S. H. Brazleton, of Jackson, Commits Suicide - From a private letter received in this place on Tuesday evening last, we are furnished the following concerning the sad fate of the deceased. "I suppose you have heard, ere this, of the death of Mr. S. H. Brazzleton, which was remarkably strange indeed" He left home on Saturday for Cairo. He took an overdose of Morphine, and then saturated cloth with Chloroform and spread it around his head, and killed himself in his room at a hotel in that place. No one can account for it, as his business is thought to be in a healthy state - not at all financially embarrassed as anybody knows of. -- No other developments as yet can be attained."

The Whig and Tribune, of Jackson, is again in the hands of Col. D. M. Wisdom. The contract leasing it has been canceled - it will hereafter be under the management of Col. Wisdom and his brother John, a talented young man of Purdy.
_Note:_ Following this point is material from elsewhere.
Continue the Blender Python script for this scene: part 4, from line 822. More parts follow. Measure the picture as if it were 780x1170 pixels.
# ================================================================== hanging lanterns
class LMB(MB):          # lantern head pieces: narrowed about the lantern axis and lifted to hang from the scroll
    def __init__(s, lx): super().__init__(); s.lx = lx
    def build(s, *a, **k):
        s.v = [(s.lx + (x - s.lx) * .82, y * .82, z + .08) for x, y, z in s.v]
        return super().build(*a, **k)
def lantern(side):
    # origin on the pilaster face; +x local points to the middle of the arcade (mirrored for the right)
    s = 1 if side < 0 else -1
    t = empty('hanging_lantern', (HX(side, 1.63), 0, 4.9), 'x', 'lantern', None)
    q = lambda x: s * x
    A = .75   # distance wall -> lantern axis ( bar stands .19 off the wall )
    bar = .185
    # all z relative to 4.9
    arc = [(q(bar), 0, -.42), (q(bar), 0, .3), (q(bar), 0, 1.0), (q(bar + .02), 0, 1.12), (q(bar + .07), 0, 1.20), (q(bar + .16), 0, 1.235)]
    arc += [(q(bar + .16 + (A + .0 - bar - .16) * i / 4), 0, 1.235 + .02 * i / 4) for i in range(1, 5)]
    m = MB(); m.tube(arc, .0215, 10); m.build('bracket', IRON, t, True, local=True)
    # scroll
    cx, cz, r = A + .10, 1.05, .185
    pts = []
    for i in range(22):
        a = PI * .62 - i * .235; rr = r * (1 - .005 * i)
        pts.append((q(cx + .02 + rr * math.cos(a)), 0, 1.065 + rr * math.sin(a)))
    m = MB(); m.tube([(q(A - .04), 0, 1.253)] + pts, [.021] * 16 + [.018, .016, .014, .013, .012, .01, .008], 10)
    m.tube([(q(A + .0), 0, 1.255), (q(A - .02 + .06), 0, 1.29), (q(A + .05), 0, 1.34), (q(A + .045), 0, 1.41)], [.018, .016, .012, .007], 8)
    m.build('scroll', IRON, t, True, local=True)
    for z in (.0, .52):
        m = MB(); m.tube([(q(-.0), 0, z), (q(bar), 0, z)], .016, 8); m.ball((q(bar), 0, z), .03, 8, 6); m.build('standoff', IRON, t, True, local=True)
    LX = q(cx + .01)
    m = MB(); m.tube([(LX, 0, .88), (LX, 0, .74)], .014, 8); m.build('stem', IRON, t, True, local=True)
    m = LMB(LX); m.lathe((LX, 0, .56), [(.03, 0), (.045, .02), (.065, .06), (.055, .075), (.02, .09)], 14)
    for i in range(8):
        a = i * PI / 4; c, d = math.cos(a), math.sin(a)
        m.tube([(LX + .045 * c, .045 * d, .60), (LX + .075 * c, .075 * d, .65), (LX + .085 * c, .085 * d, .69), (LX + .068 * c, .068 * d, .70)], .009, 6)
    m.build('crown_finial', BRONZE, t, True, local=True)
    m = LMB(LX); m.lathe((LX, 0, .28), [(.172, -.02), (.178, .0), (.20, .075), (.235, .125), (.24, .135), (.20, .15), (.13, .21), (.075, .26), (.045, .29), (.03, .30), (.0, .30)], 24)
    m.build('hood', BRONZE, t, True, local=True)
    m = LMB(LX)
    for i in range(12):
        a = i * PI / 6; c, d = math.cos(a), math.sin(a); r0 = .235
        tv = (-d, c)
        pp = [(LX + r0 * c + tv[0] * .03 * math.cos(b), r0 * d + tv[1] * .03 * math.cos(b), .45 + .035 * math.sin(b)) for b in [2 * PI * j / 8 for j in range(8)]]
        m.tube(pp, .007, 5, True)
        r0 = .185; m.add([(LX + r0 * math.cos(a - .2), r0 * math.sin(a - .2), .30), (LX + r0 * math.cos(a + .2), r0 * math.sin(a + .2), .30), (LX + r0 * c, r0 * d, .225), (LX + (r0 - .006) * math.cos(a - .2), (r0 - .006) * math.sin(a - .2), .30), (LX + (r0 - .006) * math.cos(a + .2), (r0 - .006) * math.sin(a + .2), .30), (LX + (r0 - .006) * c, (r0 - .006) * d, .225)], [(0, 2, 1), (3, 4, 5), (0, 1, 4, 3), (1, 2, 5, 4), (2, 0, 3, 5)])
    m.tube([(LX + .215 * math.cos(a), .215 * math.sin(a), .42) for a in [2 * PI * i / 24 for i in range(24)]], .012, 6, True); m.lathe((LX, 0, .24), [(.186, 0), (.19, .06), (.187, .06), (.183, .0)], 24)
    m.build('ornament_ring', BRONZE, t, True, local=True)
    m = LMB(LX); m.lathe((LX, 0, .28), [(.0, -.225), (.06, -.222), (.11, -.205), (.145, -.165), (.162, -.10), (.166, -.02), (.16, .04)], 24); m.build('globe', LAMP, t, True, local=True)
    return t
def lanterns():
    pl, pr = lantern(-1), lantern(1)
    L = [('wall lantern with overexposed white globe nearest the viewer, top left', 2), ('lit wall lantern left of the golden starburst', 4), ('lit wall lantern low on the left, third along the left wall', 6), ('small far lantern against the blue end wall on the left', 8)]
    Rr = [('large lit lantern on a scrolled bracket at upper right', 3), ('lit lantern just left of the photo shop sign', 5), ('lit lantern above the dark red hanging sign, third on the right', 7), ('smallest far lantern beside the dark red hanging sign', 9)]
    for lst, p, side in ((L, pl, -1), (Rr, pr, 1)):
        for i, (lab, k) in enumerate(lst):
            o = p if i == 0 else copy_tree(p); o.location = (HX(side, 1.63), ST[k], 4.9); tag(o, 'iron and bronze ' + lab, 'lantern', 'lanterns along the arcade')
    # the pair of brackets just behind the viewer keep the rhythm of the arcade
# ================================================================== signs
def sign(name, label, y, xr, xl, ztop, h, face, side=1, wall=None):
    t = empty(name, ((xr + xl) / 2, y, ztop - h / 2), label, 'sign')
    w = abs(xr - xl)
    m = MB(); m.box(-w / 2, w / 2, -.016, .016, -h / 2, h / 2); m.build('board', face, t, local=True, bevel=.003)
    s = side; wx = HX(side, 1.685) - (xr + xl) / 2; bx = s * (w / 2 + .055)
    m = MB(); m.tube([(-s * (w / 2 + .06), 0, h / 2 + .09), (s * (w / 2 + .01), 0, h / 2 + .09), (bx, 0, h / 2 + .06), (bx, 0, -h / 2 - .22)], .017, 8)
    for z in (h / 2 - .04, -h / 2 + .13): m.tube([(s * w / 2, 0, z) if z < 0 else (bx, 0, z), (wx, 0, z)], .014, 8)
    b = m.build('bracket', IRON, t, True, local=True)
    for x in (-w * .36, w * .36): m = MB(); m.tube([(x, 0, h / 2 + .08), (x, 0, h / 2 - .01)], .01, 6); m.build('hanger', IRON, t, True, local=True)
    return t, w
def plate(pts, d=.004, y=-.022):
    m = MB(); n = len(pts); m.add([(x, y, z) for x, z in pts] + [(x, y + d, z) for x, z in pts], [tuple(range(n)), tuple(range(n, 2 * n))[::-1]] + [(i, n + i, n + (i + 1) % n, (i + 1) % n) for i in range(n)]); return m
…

Since the above was in type, we learn that on Monday night of this week, the office of the Whig and Tribune, of Jackson, was burned. -- We are unable to learn whether it was the result of an accident, or the act of an incendiary. Col. Wisdom has been unfortunate with the office as it has been burned the second time in the last three years. He has our sympathy in his loss, and wishes that the "old paper" will again live.


The Lexington Reporter 18 Jun 1875
The building of the machine shops in Jackson has been awarded to a Mr. Bolin, of Holly Springs, Miss., the lowest and best bidder.

Wednesday night the 4th inst., a negro woman, wife of one Gus Everhart was shot dead in the door of her cabin, near Denmark, by some person unknown. Her cabin was in the farm of Mr. John Terrill, and her husband was cropping with Alf Tyson. Several shots were fired at her, one taking effect in her bowels and passing through, causing almost instant death. The ball was evidently fired from a navy six pistol. No clue, whatever, as been found to the strange and shocking crime.

Freeport-Journal Standard 19 January 1940 Stephenson County IL
Jackson paid $1 for a street car system in 1938. Now it appesrs the city deal will turn a $5000 profit. Because the owners of the private electric utility serving thia area didnt want to be left with the trolley system after selling their other properties to the city and TVA, the street cars, tracks and so on, were thrown in for $1. When the salvage of the street railway system is completed in the spring, City Engineer, J. A. Ossell reports, "we shall have realized approxizimately $15,000 from the original investment of $1. When all costs of salvage and repairs are charged off there'll be a surplus of approximately $5,000". Except for the cars the salvage material was sold through various agents. A Cincinnati firm bought most of the cars and dismantled them. The rest now used for lunch stands, soon will be Jackson's lone reminder of her street railway system. Jackson’s population in 1930 was 22,172. The city is now served by buses. The trolley system had less than a dozen street cars.